**GOAL OF THE EXERCISE**
Find and copy every line in the records that includes the string "Python".

**Entries from a dataset**

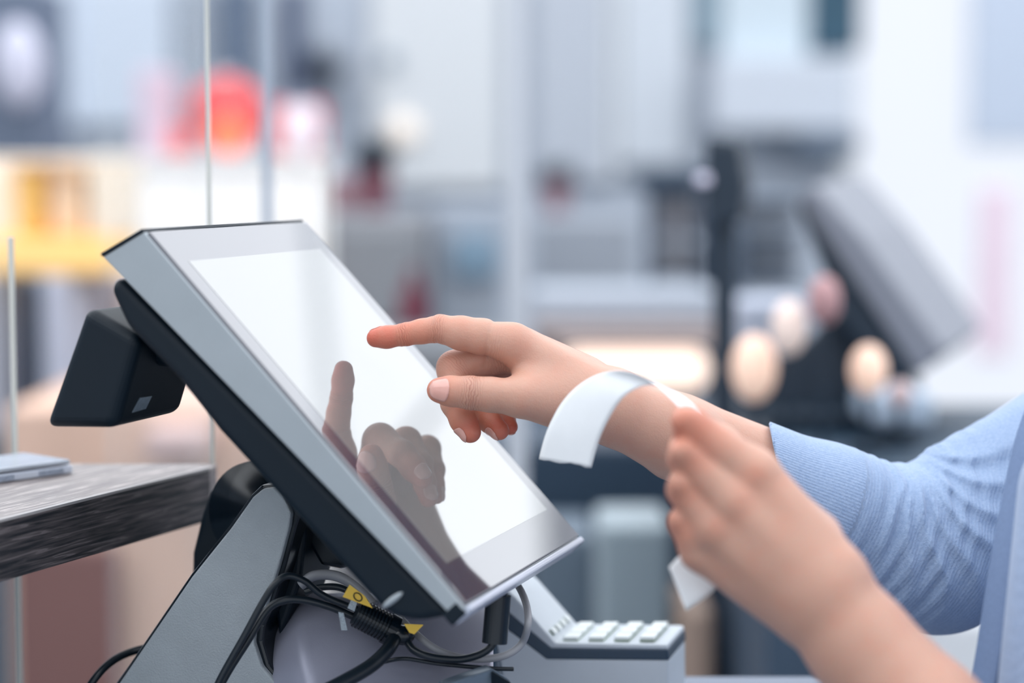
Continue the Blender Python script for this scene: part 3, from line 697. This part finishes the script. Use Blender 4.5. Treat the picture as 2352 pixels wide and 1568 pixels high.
# yellow tags with a printed ring
m_yel = mat('yellow_tag', rgb(238, 196, 72), .55, var=.04, vscale=80)
def ytag(pts, label, ringc=None):
    t = thing('cable_tag', label, 'tag'); w = [P(*p) for p in pts]
    nn_ = (w[1]-w[0]).cross(w[2]-w[0]).normalized()
    if nn_.dot(FWD) > 0: nn_ = -nn_
    obj('tag_sheet', prism_bm(w, nn_*0, nn_*.0005), m_yel, t)
    if ringc:
        c = P(*ringc); x = (w[2]-w[0]).normalized(); y = nn_.cross(x)
        q = [c+nn_*.0007+x*math.cos(a)*.0028+y*math.sin(a)*.0020 for a in [k*math.pi/12 for k in range(25)]]
        obj('printed_ring', tube_bm(q, .0004, 6), mat('ink', rgb(24, 26, 30), .6), t)
    base_at(t)
ytag([(803, 1342, 1.225), (787, 1370, 1.225), (856, 1396, 1.225), (838, 1368, 1.225)], 'yellow cable tag with a black ring above the ribbed plug', (822, 1370, 1.225))
ytag([(928, 1432, 1.227), (973, 1434, 1.227), (952, 1456, 1.227), (940, 1452, 1.227)], 'small yellow cable tag below the till bottom corner')
m_clt = mat('clear_label_film', rgb(150, 162, 172), .25, var=.3, vscale=1200)
for pts, lb in (([(806, 1378), (820, 1383), (814, 1404), (798, 1396)], 'clear printed film label wrapped round the black cable'), ([(777, 1405), (789, 1407), (798, 1447), (784, 1447)], 'clear printed film label hanging below the cable')):
    w = [P(x, y, 1.227) for x, y in pts]; tag(obj('film_label', prism_bm(w, FWD*0, FWD*.0004), m_clt), lb, 'label')
# cash drawer corner under the base
t = thing('cash_drawer', 'grey metal cash drawer corner at the bottom below the cable loops', 'cash drawer')
q = [P(1020, 1574, 1.20), P(1130, 1536, 1.22), P(1172, 1562, 1.21), P(1172, 1800, 1.21), P(1020, 1800, 1.20)]
obj('housing', prism_bm(q, Vector((0, 0, 0)), Vector((-.004, .012, 0)), .001), mat('drawer_blue_grey', rgb(96, 112, 128), .35, metal=.3, var=.03), t)
obj('drawer_front', prism_bm([P(1129, 1540, 1.2185), P(1173, 1566, 1.2085), P(1173, 1800, 1.2085), P(1129, 1800, 1.2185)], FWD*-.002, FWD*0, .0004), m_dark, t)
for o_ in t.children: cutz(o_)
base_at(t)
# ------------------------------------------------------------------ person
def skin_material():
    m = bpy.data.materials.new('skin'); m.use_nodes = True; nt = m.node_tree; b = nt.nodes['Principled BSDF']; N = nt.nodes.new; Lk = nt.links.new
    b.inputs['Roughness'].default_value = .46; b.inputs['Specular IOR Level'].default_value = .42
    b.inputs['Subsurface Weight'].default_value = .35; b.inputs['Subsurface Radius'].default_value = (1, .35, .2); b.inputs['Subsurface Scale'].default_value = .004
    at = N('ShaderNodeAttribute'); at.attribute_name = 'flush'
    tc = N('ShaderNodeTexCoord')
    no = N('ShaderNodeTexNoise'); no.inputs['Scale'].default_value = 70; no.inputs['Detail'].default_value = 4; Lk(tc.outputs['Object'], no.inputs['Vector'])
    ad = N('ShaderNodeMath'); ad.operation = 'MULTIPLY_ADD'; Lk(no.outputs['Fac'], ad.inputs[0]); ad.inputs[1].default_value = .45; ad.inputs[2].default_value = -.22
    a2 = N('ShaderNodeMath'); a2.operation = 'ADD'; a2.use_clamp = True; Lk(ad.outputs[0], a2.inputs[0]); Lk(at.outputs['Fac'], a2.inputs[1])
    r = N('ShaderNodeValToRGB'); e = r.color_ramp.elements
    e[0].color = rgb(200, 155, 136); e[1].color = rgb(200, 98, 80); e.new(.45).color = rgb(206, 135, 112)
    Lk(a2.outputs[0], r.inputs[0])
    vo = N('ShaderNodeTexVoronoi'); vo.inputs['Scale'].default_value = 900; Lk(tc.outputs['Object'], vo.inputs['Vector'])
    n2 = N('ShaderNodeTexNoise'); n2.inputs['Scale'].default_value = 260; n2.inputs['Detail'].default_value = 5; Lk(tc.outputs['Object'], n2.inputs['Vector'])
    mx = N('ShaderNodeMath'); mx.operation = 'MULTIPLY_ADD'; Lk(vo.outputs['Distance'], mx.inputs[0]); mx.inputs[1].default_value = .35; Lk(n2.outputs['Fac'], mx.inputs[2])
    ax_ = N('ShaderNodeAttribute'); ax_.attribute_name = 'axial'; cw_ = N('ShaderNodeAttribute'); cw_.attribute_name = 'creases'
    nz = N('ShaderNodeTexNoise'); nz.inputs['Scale'].default_value = 160; nz.inputs['Detail'].default_value = 2; Lk(tc.outputs['Object'], nz.inputs['Vector'])
    ph = N('ShaderNodeMath'); ph.operation = 'MULTIPLY_ADD'; Lk(ax_.outputs['Fac'], ph.inputs[0]); ph.inputs[1].default_value = 2000; 
    nzm = N('ShaderNodeMath'); nzm.operation = 'MULTIPLY'; Lk(nz.outputs['Fac'], nzm.inputs[0]); nzm.inputs[1].default_value = 10; Lk(nzm.outputs[0], ph.inputs[2])
    sn = N('ShaderNodeMath'); sn.operation = 'SINE'; Lk(ph.outputs[0], sn.inputs[0])
    ab = N('ShaderNodeMath'); ab.operation = 'ABSOLUTE'; Lk(sn.outputs[0], ab.inputs[0])
    pw = N('ShaderNodeMath'); pw.operation = 'POWER'; Lk(ab.outputs[0], pw.inputs[0]); pw.inputs[1].default_value = .4
    wv = N('ShaderNodeMath'); wv.operation = 'MULTIPLY'; Lk(pw.outputs[0], wv.inputs[0]); Lk(cw_.outputs['Fac'], wv.inputs[1])
    add = N('ShaderNodeMath'); add.operation = 'MULTIPLY_ADD'; Lk(wv.outputs[0], add.inputs[0]); add.inputs[1].default_value = 2.8; Lk(mx.outputs[0], add.inputs[2]); mx = add
    iv = N('ShaderNodeMath'); iv.operation = 'SUBTRACT'; iv.inputs[0].default_value = 1; Lk(pw.outputs[0], iv.inputs[1])
    im = N('ShaderNodeMath'); im.operation = 'MULTIPLY'; im.use_clamp = True; Lk(iv.outputs[0], im.inputs[0]); Lk(cw_.outputs['Fac'], im.inputs[1])
    mc = N('ShaderNodeMix'); mc.data_type = 'RGBA'; Lk(im.outputs[0], mc.inputs[0]); Lk(r.outputs[0], mc.inputs[6]); mc.inputs[7].default_value = rgb(150, 76, 62); Lk(mc.outputs[2], b.inputs['Base Color'])
    bp = N('ShaderNodeBump'); bp.inputs['Strength'].default_value = .38; bp.inputs['Distance'].default_value = .0006
    Lk(mx.outputs[0], bp.inputs['Height']); Lk(bp.outputs[0], b.inputs['Normal'])
    return m
m_skin = skin_material()
m_nail = mat('fingernail', rgb(222, 166, 154), .16, spec=.6, coat=.4, var=.03, vscale=200)
m_naill = mat('fingernail_moon', rgb(228, 200, 196), .3, spec=.6)

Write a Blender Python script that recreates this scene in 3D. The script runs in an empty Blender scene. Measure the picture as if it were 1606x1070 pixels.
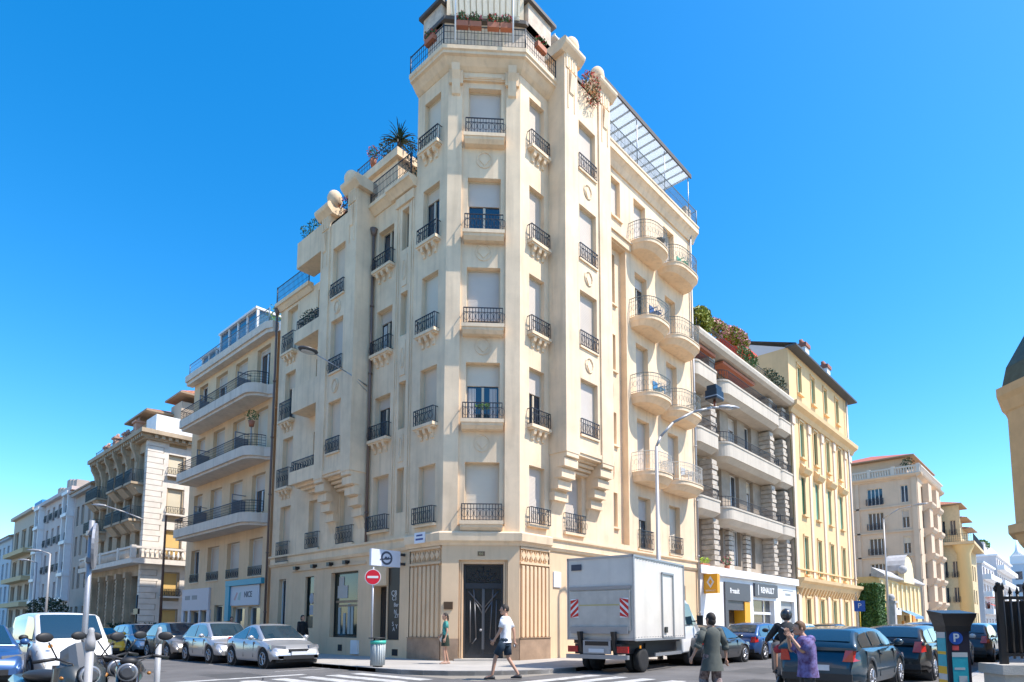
import bpy, bmesh, math, random
from mathutils import Vector, Matrix, Euler
random.seed(7)
scene = bpy.context.scene
COL = scene.collection
R_ = math.radians
Z = Vector((0, 0, 1))

# ------------------------------------------------------------------ materials
MATS = {}
def nodes_of(name):
    m = bpy.data.materials.new(name); m.use_nodes = True
    nt = m.node_tree; b = nt.nodes['Principled BSDF']
    return m, nt, b
def mat(name, col, rough=0.6, var=0.0, scale=3.0, metal=0.0, bump=0.0, bscale=60.0, col2=None, spec=0.5, streak=0.0, coat=0.0, trans=0.0):
    """plain surface with large soft tone variation, optional fine bump and rain streaks"""
    if name in MATS: return MATS[name]
    m, nt, b = nodes_of(name)
    N, L = nt.nodes, nt.links
    b.inputs['Roughness'].default_value = rough
    b.inputs['Metallic'].default_value = metal
    b.inputs['Specular IOR Level'].default_value = spec
    b.inputs['Coat Weight'].default_value = coat
    if coat: b.inputs['Coat Roughness'].default_value = 0.06
    if trans: b.inputs['Transmission Weight'].default_value = trans
    b.inputs['Base Color'].default_value = (*col, 1)
    if var or streak or col2:
        g = N.new('ShaderNodeNewGeometry')
        no = N.new('ShaderNodeTexNoise'); no.inputs['Scale'].default_value = scale; no.inputs['Detail'].default_value = 6; no.inputs['Roughness'].default_value = 0.62
        L.new(g.outputs['Position'], no.inputs['Vector'])
        mx = N.new('ShaderNodeMix'); mx.data_type = 'RGBA'
        c2 = col2 or tuple(c * (1 - var) for c in col)
        c1 = col if col2 else tuple(min(1, c * (1 + var * 0.6)) for c in col)
        mx.inputs['A'].default_value = (*c2, 1); mx.inputs['B'].default_value = (*c1, 1)
        mr = N.new('ShaderNodeMapRange'); mr.inputs['From Min'].default_value = 0.32; mr.inputs['From Max'].default_value = 0.66
        L.new(no.outputs['Fac'], mr.inputs['Value']); L.new(mr.outputs['Result'], mx.inputs['Factor'])
        out = mx.outputs['Result']
        if streak:
            mp = N.new('ShaderNodeMapping'); mp.inputs['Scale'].default_value = (2.2, 2.2, 0.16)
            L.new(g.outputs['Position'], mp.inputs['Vector'])
            n2 = N.new('ShaderNodeTexNoise'); n2.inputs['Scale'].default_value = 2.0; n2.inputs['Detail'].default_value = 5
            L.new(mp.outputs['Vector'], n2.inputs['Vector'])
            r2 = N.new('ShaderNodeMapRange'); r2.inputs['From Min'].default_value = 0.5; r2.inputs['From Max'].default_value = 0.78; r2.inputs['To Max'].default_value = streak
            L.new(n2.outputs['Fac'], r2.inputs['Value'])
            m2 = N.new('ShaderNodeMix'); m2.data_type = 'RGBA'
            L.new(r2.outputs['Result'], m2.inputs['Factor']); L.new(out, m2.inputs['A'])
            m2.inputs['B'].default_value = (col[0] * 0.45, col[1] * 0.43, col[2] * 0.42, 1)
            out = m2.outputs['Result']
        L.new(out, b.inputs['Base Color'])
    if bump:
        g2 = N.new('ShaderNodeNewGeometry')
        n3 = N.new('ShaderNodeTexNoise'); n3.inputs['Scale'].default_value = bscale; n3.inputs['Detail'].default_value = 3
        L.new(g2.outputs['Position'], n3.inputs['Vector'])
        bp = N.new('ShaderNodeBump'); bp.inputs['Strength'].default_value = bump; bp.inputs['Distance'].default_value = 0.02
        L.new(n3.outputs['Fac'], bp.inputs['Height']); L.new(bp.outputs['Normal'], b.inputs['Normal'])
    MATS[name] = m
    return m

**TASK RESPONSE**
Continue the Blender Python script for this scene: part 3, from line 697. This part finishes the script. Use Blender 4.5. Treat the picture as 2352 pixels wide and 1568 pixels high.
Write a Blender Python script that recreates this scene in 3D. The script runs in an empty Blender scene. Measure the picture as if it were 1606x1070 pixels.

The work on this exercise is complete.